What you need to do:
Output each line exactly as it appears, skipping any embedded picture.

= = = = =

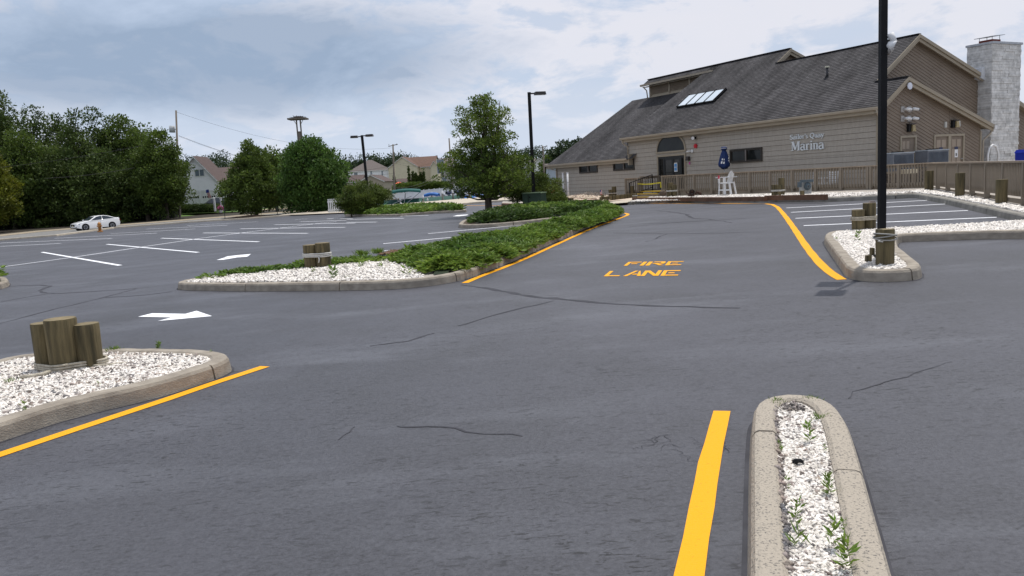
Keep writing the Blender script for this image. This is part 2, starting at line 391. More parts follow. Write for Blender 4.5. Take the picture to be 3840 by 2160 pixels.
# terrain with the marina basin cut out
BX0, BX1, BY0, BY1 = -19.0, 26.0, 82.0, 142.0
g = MB()
def add_rect(a, b, c, d):
    xs = sorted(set([a, b]+[q for q in (-45, 30) if a < q < b]+list(np.linspace(a, b, 5)))); 
    for i in range(len(xs)-1):
        x0_, x1_ = xs[i], xs[i+1]
        g.add([(x0_, c, gz(x0_)-.012), (x1_, c, gz(x1_)-.012), (x1_, d, gz(x1_)-.012), (x0_, d, gz(x0_)-.012)], [(0, 1, 2, 3)])
add_rect(-1500, 1500, -60, BY0); add_rect(-1500, 1500, BY1, 1800); add_rect(-1500, BX0, BY0, BY1); add_rect(BX1, 1500, BY0, BY1)
struct('ground', g, ground_m)
water_m = mat('harbour water', (.035, .055, .055), .08, (.02, .035, .035), .4, 4, .25, 1.2, spec=.6)
struct('water', MB().add([(BX0, BY0, -1.05), (BX1, BY0, -1.05), (BX1, BY1, -1.05), (BX0, BY1, -1.05)], [(0, 1, 2, 3)]), water_m)
bulk_m = mat('tan timber bulkhead', (.34, .26, .17), .9, (.22, .17, .11), 1.0, 6, .3, 8, stretch=(4, 4, .4))
bk = MB()
for a, b in (((BX0, BY0), (BX1, BY0)), ((BX1, BY0), (BX1, BY1)), ((BX1, BY1), (BX0, BY1)), ((BX0, BY1), (BX0, BY0))):
    n_ = 8
    for i in range(n_):
        p = np.array(a)+(np.array(b)-np.array(a))*i/n_; q = np.array(a)+(np.array(b)-np.array(a))*(i+1)/n_
        bk.add([(p[0], p[1], -2.6), (q[0], q[1], -2.6), (q[0], q[1], gz(q[0])+.05), (p[0], p[1], gz(p[0])+.05)], [(0, 1, 2, 3)])
struct('bulkhead_wall', bk, bulk_m)
parking = struct('parking_lot', sheet(lot, 0.0), asph)

# road, its far kerb and pavement
def offs(line, d):
    out_ = []; L = [np.array(p) for p in line]
    for i, p in enumerate(L):
        t_ = L[min(i+1, len(L)-1)]-L[max(i-1, 0)]; t_ /= np.linalg.norm(t_); nrm = np.array([-t_[1], t_[0]]); out_.append(p+nrm*d)
    return out_
edge_road = edge[:8]
def strip_mb(line, d0, d1, z0, z1=None):
    a = offs(line, d0); b = offs(line, d1); mb = MB(); z1 = z0 if z1 is None else z1
    for i in range(len(a)-1):
        mb.add([(a[i][0], a[i][1], gz(a[i][0])+z0), (a[i+1][0], a[i+1][1], gz(a[i+1][0])+z0), (b[i+1][0], b[i+1][1], gz(b[i+1][0])+z1), (b[i][0], b[i][1], gz(b[i][0])+z1)], [(0, 1, 2, 3)])
    return mb
struct('road', strip_mb(edge[:9], .15, 13.0, .004), road_m); struct('verge', strip_mb(edge[:9], 13.0, 14.2, .02, .14), mat('tan roadside kerb', (.30, .25, .18), .9)); struct('forest_floor', strip_mb(edge[:6], 14.2, 40., .006), mat('dark forest litter', (.035, .028, .018), .95))

def resample(line, step):
    L = [np.array(p, float) for p in line]; out_ = [L[0]]; 
    for i in range(len(L)-1):
        d = np.linalg.norm(L[i+1]-L[i]); n_ = max(1, int(round(d/step)))
        for k in range(1, n_+1): out_.append(L[i]+(L[i+1]-L[i])*k/n_)
    return out_
def smooth_line(L, closed, it=2):
    P = [np.array(p, float) for p in L]
    for _ in range(it):
        Q = []; n_ = len(P)
        rng_ = range(n_) if closed else range(n_-1)
        if not closed: Q.append(P[0])
        for i in rng_:
            a, b = P[i], P[(i+1) % n_]; Q += [a*.75+b*.25, a*.25+b*.75]
        if not closed: Q.append(P[-1])
        P = Q
    return P
def area(L): return .5*sum(L[i][0]*L[(i+1) % len(L)][1]-L[(i+1) % len(L)][0]*L[i][1] for i in range(len(L)))
def inset(L, d):
    n_ = len(L); s = 1 if area(L) > 0 else -1; out_ = []
    for i in range(n_):
        a, p, b = np.array(L[i-1]), np.array(L[i]), np.array(L[(i+1) % n_])
        t_ = (b-a); l_ = np.linalg.norm(t_)
        if l_ < 1e-6: out_.append(p); continue
        t_ /= l_; out_.append(p+np.array([-t_[1], t_[0]])*d*s)
    return out_
def kerb_pieces(line, closed, parent, inner_side, m=None, h=.14, w=.16, piece=2.4, zbase=-.1, lean=.02, name='kerb_segment'):
    """line = outer top edge; inner_side +1/-1 which side the bed lies on; one object per cast length with open joints"""
    L = [np.array(p, float) for p in line]
    if closed: L = L+[L[0]]
    R_ = []; seg = [0]
    for i in range(len(L)-1):
        d = np.linalg.norm(L[i+1]-L[i]); n_ = max(1, int(d/.35))
        for k in range(n_): R_.append(L[i]+(L[i+1]-L[i])*k/n_)
    R_.append(L[-1]); cum = np.concatenate([[0], np.cumsum([np.linalg.norm(R_[i+1]-R_[i]) for i in range(len(R_)-1)])])
    tot = cum[-1]; npc = max(1, int(round(tot/piece))); xs = np.array([p[0] for p in R_]); ys = np.array([p[1] for p in R_])
    for k in range(npc):
        a, b = tot*k/npc+.011, tot*(k+1)/npc-.011; ns = max(2, int((b-a)/.09)); mb = MB(); ring = []
        dz = random.uniform(-.004, .004)
        for j in range(ns+1):
            s_ = a+(b-a)*j/ns; p = np.array([np.interp(s_, cum, xs), np.interp(s_, cum, ys)]); q = np.array([np.interp(min(s_+.12, tot), cum, xs), np.interp(min(s_+.12, tot), cum, ys)])-np.array([np.interp(max(s_-.12, 0), cum, xs), np.interp(max(s_-.12, 0), cum, ys)])
            q /= max(np.linalg.norm(q), 1e-9); nr = np.array([-q[1], q[0]])*inner_side; g0 = gz(p[0])+dz; wv = random.uniform(-.0025, .0025)
            prof_ = [(-lean-.012, zbase), (-lean, 0.0), (-.004, h-.035), (.012, h-.008), (.035, h+wv), (w-.02, h+wv), (w, h-.015), (w, zbase)]
            ring.append([(p[0]+nr[0]*o_, p[1]+nr[1]*o_, g0+z_) for o_, z_ in prof_])
        n8 = 8; vs = [v for r_ in ring for v in r_]; fs = []
        for j in range(ns):
            for i in range(n8): fs.append((j*n8+i, j*n8+(i+1) % n8, (j+1)*n8+(i+1) % n8, (j+1)*n8+i))
        fs.append(tuple(range(n8))); fs.append(tuple(ns*n8+i for i in range(n8))[::-1]); mb.add(vs, fs); mb.build(name, m or concrete, parent)
pv = MB()
kerb_pieces(edge[:9], False, parking, 1, walk, h=.15, w=.22, piece=6.0)
kerb_pieces(mar[1:], False, parking, 1, walk, h=.15, w=.22, piece=6.0)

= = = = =

Solution for this problem:
Keep writing the Blender script for this image. This is part 2, starting at line 391. More parts follow. Write for Blender 4.5. Take the picture to be 3840 by 2160 pixels.
# terrain with the marina basin cut out
BX0, BX1, BY0, BY1 = -19.0, 26.0, 82.0, 142.0
g = MB()
def add_rect(a, b, c, d):
    xs = sorted(set([a, b]+[q for q in (-45, 30) if a < q < b]+list(np.linspace(a, b, 5)))); 
    for i in range(len(xs)-1):
        x0_, x1_ = xs[i], xs[i+1]
        g.add([(x0_, c, gz(x0_)-.012), (x1_, c, gz(x1_)-.012), (x1_, d, gz(x1_)-.012), (x0_, d, gz(x0_)-.012)], [(0, 1, 2, 3)])
add_rect(-1500, 1500, -60, BY0); add_rect(-1500, 1500, BY1, 1800); add_rect(-1500, BX0, BY0, BY1); add_rect(BX1, 1500, BY0, BY1)
struct('ground', g, ground_m)
water_m = mat('harbour water', (.035, .055, .055), .08, (.02, .035, .035), .4, 4, .25, 1.2, spec=.6)
struct('water', MB().add([(BX0, BY0, -1.05), (BX1, BY0, -1.05), (BX1, BY1, -1.05), (BX0, BY1, -1.05)], [(0, 1, 2, 3)]), water_m)
bulk_m = mat('tan timber bulkhead', (.34, .26, .17), .9, (.22, .17, .11), 1.0, 6, .3, 8, stretch=(4, 4, .4))
bk = MB()
for a, b in (((BX0, BY0), (BX1, BY0)), ((BX1, BY0), (BX1, BY1)), ((BX1, BY1), (BX0, BY1)), ((BX0, BY1), (BX0, BY0))):
    n_ = 8
    for i in range(n_):
        p = np.array(a)+(np.array(b)-np.array(a))*i/n_; q = np.array(a)+(np.array(b)-np.array(a))*(i+1)/n_
        bk.add([(p[0], p[1], -2.6), (q[0], q[1], -2.6), (q[0], q[1], gz(q[0])+.05), (p[0], p[1], gz(p[0])+.05)], [(0, 1, 2, 3)])
struct('bulkhead_wall', bk, bulk_m)
parking = struct('parking_lot', sheet(lot, 0.0), asph)

# road, its far kerb and pavement
def offs(line, d):
    out_ = []; L = [np.array(p) for p in line]
    for i, p in enumerate(L):
        t_ = L[min(i+1, len(L)-1)]-L[max(i-1, 0)]; t_ /= np.linalg.norm(t_); nrm = np.array([-t_[1], t_[0]]); out_.append(p+nrm*d)
    return out_
edge_road = edge[:8]
def strip_mb(line, d0, d1, z0, z1=None):
    a = offs(line, d0); b = offs(line, d1); mb = MB(); z1 = z0 if z1 is None else z1
    for i in range(len(a)-1):
        mb.add([(a[i][0], a[i][1], gz(a[i][0])+z0), (a[i+1][0], a[i+1][1], gz(a[i+1][0])+z0), (b[i+1][0], b[i+1][1], gz(b[i+1][0])+z1), (b[i][0], b[i][1], gz(b[i][0])+z1)], [(0, 1, 2, 3)])
    return mb
struct('road', strip_mb(edge[:9], .15, 13.0, .004), road_m); struct('verge', strip_mb(edge[:9], 13.0, 14.2, .02, .14), mat('tan roadside kerb', (.30, .25, .18), .9)); struct('forest_floor', strip_mb(edge[:6], 14.2, 40., .006), mat('dark forest litter', (.035, .028, .018), .95))

def resample(line, step):
    L = [np.array(p, float) for p in line]; out_ = [L[0]]; 
    for i in range(len(L)-1):
        d = np.linalg.norm(L[i+1]-L[i]); n_ = max(1, int(round(d/step)))
        for k in range(1, n_+1): out_.append(L[i]+(L[i+1]-L[i])*k/n_)
    return out_
def smooth_line(L, closed, it=2):
    P = [np.array(p, float) for p in L]
    for _ in range(it):
        Q = []; n_ = len(P)
        rng_ = range(n_) if closed else range(n_-1)
        if not closed: Q.append(P[0])
        for i in rng_:
            a, b = P[i], P[(i+1) % n_]; Q += [a*.75+b*.25, a*.25+b*.75]
        if not closed: Q.append(P[-1])
        P = Q
    return P
def area(L): return .5*sum(L[i][0]*L[(i+1) % len(L)][1]-L[(i+1) % len(L)][0]*L[i][1] for i in range(len(L)))
def inset(L, d):
    n_ = len(L); s = 1 if area(L) > 0 else -1; out_ = []
    for i in range(n_):
        a, p, b = np.array(L[i-1]), np.array(L[i]), np.array(L[(i+1) % n_])
        t_ = (b-a); l_ = np.linalg.norm(t_)
        if l_ < 1e-6: out_.append(p); continue
        t_ /= l_; out_.append(p+np.array([-t_[1], t_[0]])*d*s)
    return out_
def kerb_pieces(line, closed, parent, inner_side, m=None, h=.14, w=.16, piece=2.4, zbase=-.1, lean=.02, name='kerb_segment'):
    """line = outer top edge; inner_side +1/-1 which side the bed lies on; one object per cast length with open joints"""
    L = [np.array(p, float) for p in line]
    if closed: L = L+[L[0]]
    R_ = []; seg = [0]
    for i in range(len(L)-1):
        d = np.linalg.norm(L[i+1]-L[i]); n_ = max(1, int(d/.35))
        for k in range(n_): R_.append(L[i]+(L[i+1]-L[i])*k/n_)
    R_.append(L[-1]); cum = np.concatenate([[0], np.cumsum([np.linalg.norm(R_[i+1]-R_[i]) for i in range(len(R_)-1)])])
    tot = cum[-1]; npc = max(1, int(round(tot/piece))); xs = np.array([p[0] for p in R_]); ys = np.array([p[1] for p in R_])
    for k in range(npc):
        a, b = tot*k/npc+.011, tot*(k+1)/npc-.011; ns = max(2, int((b-a)/.09)); mb = MB(); ring = []
        dz = random.uniform(-.004, .004)
        for j in range(ns+1):
            s_ = a+(b-a)*j/ns; p = np.array([np.interp(s_, cum, xs), np.interp(s_, cum, ys)]); q = np.array([np.interp(min(s_+.12, tot), cum, xs), np.interp(min(s_+.12, tot), cum, ys)])-np.array([np.interp(max(s_-.12, 0), cum, xs), np.interp(max(s_-.12, 0), cum, ys)])
            q /= max(np.linalg.norm(q), 1e-9); nr = np.array([-q[1], q[0]])*inner_side; g0 = gz(p[0])+dz; wv = random.uniform(-.0025, .0025)
            prof_ = [(-lean-.012, zbase), (-lean, 0.0), (-.004, h-.035), (.012, h-.008), (.035, h+wv), (w-.02, h+wv), (w, h-.015), (w, zbase)]
            ring.append([(p[0]+nr[0]*o_, p[1]+nr[1]*o_, g0+z_) for o_, z_ in prof_])
        n8 = 8; vs = [v for r_ in ring for v in r_]; fs = []
        for j in range(ns):
            for i in range(n8): fs.append((j*n8+i, j*n8+(i+1) % n8, (j+1)*n8+(i+1) % n8, (j+1)*n8+i))
        fs.append(tuple(range(n8))); fs.append(tuple(ns*n8+i for i in range(n8))[::-1]); mb.add(vs, fs); mb.build(name, m or concrete, parent)
pv = MB()
kerb_pieces(edge[:9], False, parking, 1, walk, h=.15, w=.22, piece=6.0)
kerb_pieces(mar[1:], False, parking, 1, walk, h=.15, w=.22, piece=6.0)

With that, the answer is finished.